Investment regulations in Protected Areas Approved

Investment regulations in  Protected Areas ApprovedInvestment regulations in  Protected Areas Approved

The government has approved regulations pertaining to investment in ecotourism amid concerns that tours of natural sites could take a toll on the environment and ecosystems.

Following two years of deliberation, the National Ecotourism Committee — comprising senior officials from Iran’s Cultural Heritage, Handicrafts and Tourism Organization, the Department of Environment and Ministry of Agriculture —approved investment policies in the area of ecotourism that could help develop the lagging sector.

“Sustainable use of natural resources is essential to develop tourism,” said ICHHTO chief Masoud Soltanifar, according to ISNA.

The DOE had been reluctant to approve the regulations, with Mohammad Ali Fayyazi, director of the ecotourism committee, regularly calling on environmental officials to sign off on the regulations. It is unclear what compelled the DOE to approve the policies.

The department divides conservation areas into four categories: National parks, natural monuments, wildlife sanctuaries and protected areas.

According to the regulations, those interested in investing in ecotourism projects in protected areas must obtain permits from the ICHHTO. However, all too often stakeholders fail to uphold environmental laws when starting their projects.

A case in point is the construction of Sib Tourist Resort in Tehran Province’s Aminabad region (in the north); an area where the valuable juniper trees stand and a variety of wildlife species call home.

Activists and officials complain that the contractors have failed to meet their declared environmental commitments to the DOE and their advance on the area is against the regulations defined by the Forests, Rangeland and Watershed Management Organization.

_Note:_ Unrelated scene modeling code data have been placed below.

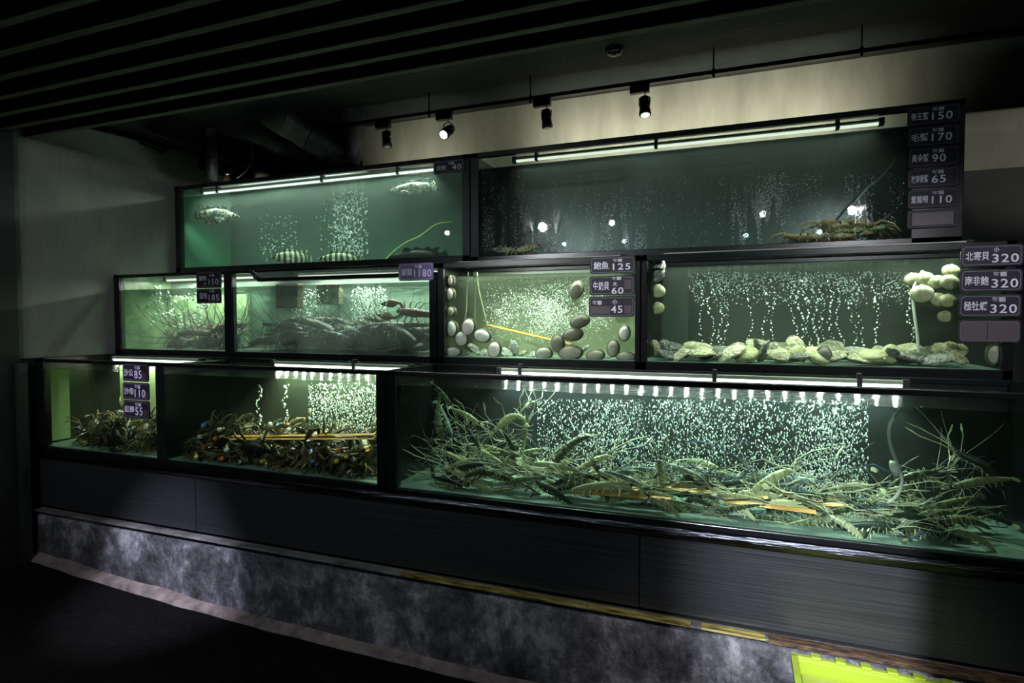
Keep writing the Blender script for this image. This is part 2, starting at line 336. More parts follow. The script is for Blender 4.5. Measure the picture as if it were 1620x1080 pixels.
def tank(label, x0, x1, yf, yb, z0, z1, wz, glass, mback, mside, mfloor, water, posts=(.05, .05), rail=.03, split=None, lip=.05, surf=SURF, step=None):
    t = thing('fish_tank', label, 'fish tank', ((x0+x1)/2, (yf+yb)/2, z0)); inv = Matrix.Translation(-t.location)
    def pt(name, *a, **k):
        o = box(name, *a, **k); o.parent = t; o.matrix_parent_inverse = inv; return o
    zb = z0 + lip
    pt('front_glass', x0+posts[0], x1-posts[1], yf, yf+.004, zb-.012, z1-rail+.005, glass, bevel=0)
    pt('back_panel', x0, x1, yb-.012, yb, z0, z1, mback, bevel=0)
    pt('side_panel', x0, x0+.012, yf+.03, yb-.012, z0, z1, mside, bevel=0)
    pt('side_panel', x1-.012, x1, yf+.03, yb-.012, z0, z1, mside, bevel=0)
    pt('bottom_panel', x0+.012, x1-.012, yf+.01, yb-.012, z0, zb-.004, mfloor, bevel=0)
    pt('bottom_rail', x0, x1, yf-.012, yf+.022, z0, zb-.006, BLACK)
    if step:
        xs_, zl = step
        pt('top_rail', x0, xs_, yf-.012, yf+.02, z1-rail, z1, BLACK); pt('top_rail', xs_+.05, x1, yf-.012, yf+.02, zl-rail, zl, BLACK)
        o = MB().sweep([(xs_-.012, yf+.004, z1-rail/2), (xs_+.06, yf+.004, zl-rail/2)], .015, 6).build('rail_joint', BLACK, t); o.matrix_parent_inverse = inv
    else: pt('top_rail', x0, x1, yf-.012, yf+.02, z1-rail, z1, BLACK)
    pt('rear_rail', x0, x1, yb-.02, yb, z1-.02, z1+.003, BLACK)
    pt('corner_post', x0, x0+posts[0], yf-.012, yf+.03, z0, z1, BLACK); pt('corner_post', x1-posts[1], x1, yf-.012, yf+.03, z0, z1 if not step else step[1], BLACK)
    if split and step:
        pt('divider_post', split[0], split[1], yf-.010, yf+.03, z0, z1-.01, BLACK, bevel=.003); pt('divider_glass', (split[0]+split[1])/2-.003, (split[0]+split[1])/2+.003, yf+.03, yb-.014, zb-.002, wz+.05, GLASS, bevel=0)
    elif split: pt('divider', split[0], split[1], yf-.010, yb-.012, z0, z1-.01, mat('divider_green', (.010, .018, .015), .3), bevel=.003)
    o = box('water', x0+.013, x1-.013, yf+.006, yb-.013, zb-.003, wz-.001, water, bevel=0); tag(o, None, None, kind='stuff')
    n = 2; s = MB().add([(x0+.013, yf+.005, wz), (x1-.013, yf+.005, wz), (x1-.013, yb-.013, wz), (x0+.013, yb-.013, wz)], [(0, 1, 2, 3)]).build('water_surface', surf, smooth=False)
    tag(s, None, None, kind='stuff'); return t
W_TL = water_mat('water_green', (.66, .90, .76), 1.0, (.78, .95, .85), .36)
W_TR = water_mat('water_deep', (.70, .84, .82), .9, (.82, .92, .92), .34)
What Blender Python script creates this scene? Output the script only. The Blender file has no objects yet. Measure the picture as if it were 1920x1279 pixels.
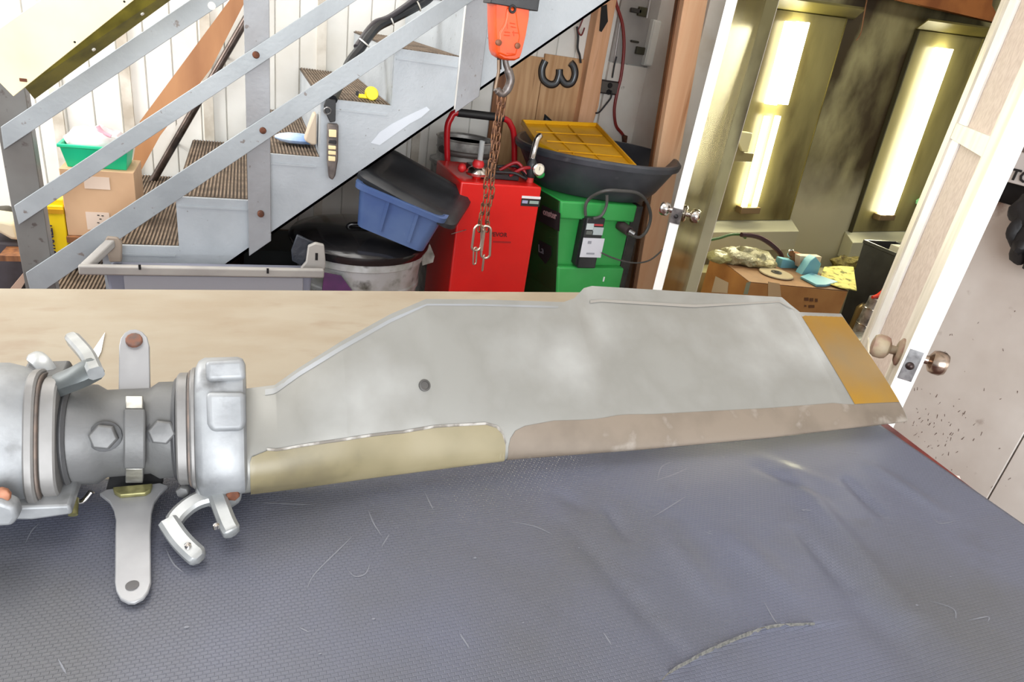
import bpy, bmesh, math, random
import numpy as np
from mathutils import Vector, Matrix, noise
random.seed(7)
PI = math.pi
S = bpy.context.scene
COL = S.collection
# ------------------------------------------------------------------ camera, light, exposure
FPX = 1240.0
CAM = np.array([0.0, 0.0, 1.5])
MAX = np.array([[0.92984755, -0.33762124, 0.14627179],
                [0.02116034, 0.44594712, 0.89480915],
                [0.36733606, 0.82894093, -0.42180701]])   # camera right, up, forward
cd = bpy.data.cameras.new('camera'); cam = bpy.data.objects.new('camera', cd); COL.objects.link(cam)
cd.sensor_fit = 'HORIZONTAL'; cd.sensor_width = 36.0; cd.lens = FPX / 1920 * 36.0
cd.clip_start = 0.02; cd.clip_end = 60
cam.matrix_world = Matrix(((MAX[0][0], MAX[1][0], -MAX[2][0], 0), (MAX[0][1], MAX[1][1], -MAX[2][1], 0),
                           (MAX[0][2], MAX[1][2], -MAX[2][2], 1.5), (0, 0, 0, 1)))
S.camera = cam
w = bpy.data.worlds.new('world'); S.world = w; w.use_nodes = True
bg = w.node_tree.nodes['Background']; bg.inputs[0].default_value = (0.93, 0.96, 1.0, 1); bg.inputs[1].default_value = 0.62
S.view_settings.view_transform = 'Standard'; S.view_settings.look = 'None'
S.view_settings.gamma = 1.0; S.view_settings.exposure = 0.35; S.view_settings.use_curve_mapping = False

def area(name, loc, target, sx, sy, power, color=(1, 1, 1)):
    l = bpy.data.lights.new(name, 'AREA'); l.shape = 'RECTANGLE'; l.size = sx; l.size_y = sy
    l.energy = power; l.color = color
    o = bpy.data.objects.new(name, l); COL.objects.link(o); o.location = loc
    o.rotation_euler = (Vector(target) - Vector(loc)).to_track_quat('-Z', 'Y').to_euler()
    return o
area('skylight', (-0.5, 2.35, 4.1), (-0.35, 2.35, 0), 3.4, 1.7, 62, (1.0, 0.99, 0.97))
area('door_daylight', (-0.1, -3.0, 1.8), (0.7, 2.4, 0.9), 3.2, 2.2, 205, (0.94, 0.97, 1.0))
area('window_daylight', (-2.9, 2.3, 2.6), (-0.5, 3.4, 1.2), 1.6, 1.8, 105, (1.0, 0.99, 0.97))

# ------------------------------------------------------------------ helpers
def ray(u, v): return MAX[0] * (u - 960) / FPX + MAX[1] * (639.5 - v) / FPX + MAX[2]
def P(u, v, x=None, y=None, z=None):
    r = ray(u, v)
    if x is not None: t = (x - CAM[0]) / r[0]
    elif y is not None: t = (y - CAM[1]) / r[1]
    else: t = (z - CAM[2]) / r[2]
    return Vector(CAM + r * t)
def Q(p):
    c = MAX @ (np.array(p) - CAM)
    return np.array([960 + FPX * c[0] / c[2], 639.5 - FPX * c[1] / c[2]])
def s2l(c):
    c = c / 255.0
    return c / 12.92 if c <= 0.04045 else ((c + 0.055) / 1.055) ** 2.4
def rgb(r, g, b): return (s2l(r), s2l(g), s2l(b), 1)
MATS = {}
def mat(name, c, rough=0.6, metal=0.0, c2=None, scale=8.0, lo=0.4, hi=0.65, bump=0.0, bscale=60.0, stretch=None,
        detail=5.0, alpha=1.0, emit=None, estr=0.0, trans=0.0, spec=0.5, r2=None, c3=None, scale3=3.0, lo3=.55, hi3=.7, coat=0.0):
    if name in MATS: return MATS[name]
    m = bpy.data.materials.new(name); m.use_nodes = True; MATS[name] = m
    nt = m.node_tree; N = nt.nodes; L = nt.links; b = N['Principled BSDF']
    b.inputs['Roughness'].default_value = rough; b.inputs['Metallic'].default_value = metal
    b.inputs['Base Color'].default_value = c; b.inputs['Alpha'].default_value = alpha
    b.inputs['Specular IOR Level'].default_value = spec; b.inputs['Coat Weight'].default_value = coat
    b.inputs['Transmission Weight'].default_value = trans
    if emit: b.inputs['Emission Color'].default_value = emit; b.inputs['Emission Strength'].default_value = estr
    if c2 or bump or c3:
        tc = N.new('ShaderNodeTexCoord'); mp = N.new('ShaderNodeMapping'); L.new(tc.outputs['Object'], mp.inputs[0])
        if stretch: mp.inputs['Scale'].default_value = stretch
    out = None
    if c2:
        n = N.new('ShaderNodeTexNoise'); n.inputs['Scale'].default_value = scale; n.inputs['Detail'].default_value = detail
        L.new(mp.outputs[0], n.inputs['Vector'])
        r = N.new('ShaderNodeMapRange'); r.inputs[1].default_value = lo; r.inputs[2].default_value = hi
        L.new(n.outputs['Fac'], r.inputs[0])
        mx = N.new('ShaderNodeMix'); mx.data_type = 'RGBA'; mx.inputs[6].default_value = c; mx.inputs[7].default_value = c2
        L.new(r.outputs[0], mx.inputs[0]); out = mx.outputs[2]
        if r2 is not None:
            rr = N.new('ShaderNodeMapRange'); rr.inputs[3].default_value = rough; rr.inputs[4].default_value = r2
            L.new(r.outputs[0], rr.inputs[0]); L.new(rr.outputs[0], b.inputs['Roughness'])
    if c3:
        n3 = N.new('ShaderNodeTexNoise'); n3.inputs['Scale'].default_value = scale3; n3.inputs['Detail'].default_value = 6
        L.new(mp.outputs[0], n3.inputs['Vector'])
        r3 = N.new('ShaderNodeMapRange'); r3.inputs[1].default_value = lo3; r3.inputs[2].default_value = hi3
        L.new(n3.outputs['Fac'], r3.inputs[0])
        m3 = N.new('ShaderNodeMix'); m3.data_type = 'RGBA'; m3.inputs[6].default_value = c; m3.inputs[7].default_value = c3
        if out: L.new(out, m3.inputs[6])
        L.new(r3.outputs[0], m3.inputs[0]); out = m3.outputs[2]
    if out: L.new(out, b.inputs['Base Color'])
    if bump:
        nb = N.new('ShaderNodeTexNoise'); nb.inputs['Scale'].default_value = bscale; nb.inputs['Detail'].default_value = 4
        L.new(mp.outputs[0], nb.inputs['Vector'])
        bp = N.new('ShaderNodeBump'); bp.inputs['Strength'].default_value = bump; bp.inputs['Distance'].default_value = 0.01
        L.new(nb.outputs['Fac'], bp.inputs['Height']); L.new(bp.outputs[0], b.inputs['Normal'])
    return m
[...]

However, according to the head of the DOE office in Firouzkouh County, Mohammad Faridi, “the project has progressed too far and over one trillion rials ($33 million) has been spent. The only thing we can do is to ensure that it is implemented with the least environmental damage.”

  Conservation a Priority

The ecotourism committee has a steadfast commitment to environmental protection, according to Soltanifar, who doubles as vice president.

“Conservation and protection of natural resources is a priority of the committee,” he said. “Successful ecotourism upholds the principles of sustainable development and requires proper management of resources, not to mention instill a sense of responsibility in tourists to protect the environment.”

Supporters of ecotourism believe developing the sector can help protect ecosystems and boost local economies. However, critics argue that ecotourism in Iran has become a threat to the environment, rather than a means to protect ecological diversity and empower the local populace.

Esmaeil Kahrom, an outspoken ecologist and top advisor to DOE chief Massoumeh Ebtekar, rejects the notion of sustainable tourism, claiming that Iranians are “culturally obtuse” and cannot look after the environment.

“We have to reinvent the wheel; have to teach people not to litter, remind them of the importance of nature. And it is up to academics and students to nurture an environmentally-friendly attitude in the people before we can even talk about ecotourism,” he said at a World Tourism Day conference in Tehran last September.